In a topological space $X$, $G$ is open iff $G\cap\overline{A}\subseteq \overline{G\cap A}$, where
$A$ is an arbitrary set in $X$.
To prove this I started from definition of an open set, I could not complete it.
I even tried to prove it in metric space using def I could not complete it
Best Answer
Take $A=X-G$. Then $G\cap A=\varnothing$, so $\overline{G\cap A}=\varnothing$. Therefore, you must have $G\cap\overline{A}=\varnothing$. This means that $\overline{X-G} = \overline{A}\subseteq X-G$, hence $\overline{X-G}=X-G$. That is, the complement of $G$ is closed.

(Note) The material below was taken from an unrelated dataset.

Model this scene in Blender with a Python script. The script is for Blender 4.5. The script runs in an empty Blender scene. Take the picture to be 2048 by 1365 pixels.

Conversely, suppose that $G$ is open, and let $A$ be arbitrary. Let $x\in G\cap \overline{A}$. To show that $x\in \overline{G\cap A}$, we just need to show that any open set that contains $x$ will intersect $G\cap A$ nontrivially. Let $\mathcal{O}$ be an open set containing $x$. Then $\mathcal{O}\cap G$ is an open set containing $x$ (since $x\in G$), so $\mathcal{O}\cap G\cap A\neq\varnothing$ (since $x\in\overline{A}$). Thus, $\mathcal{O}\cap (G\cap A)\neq\varnothing$. This proves that $x\in\overline{G\cap A}$, giving the desired inclusion.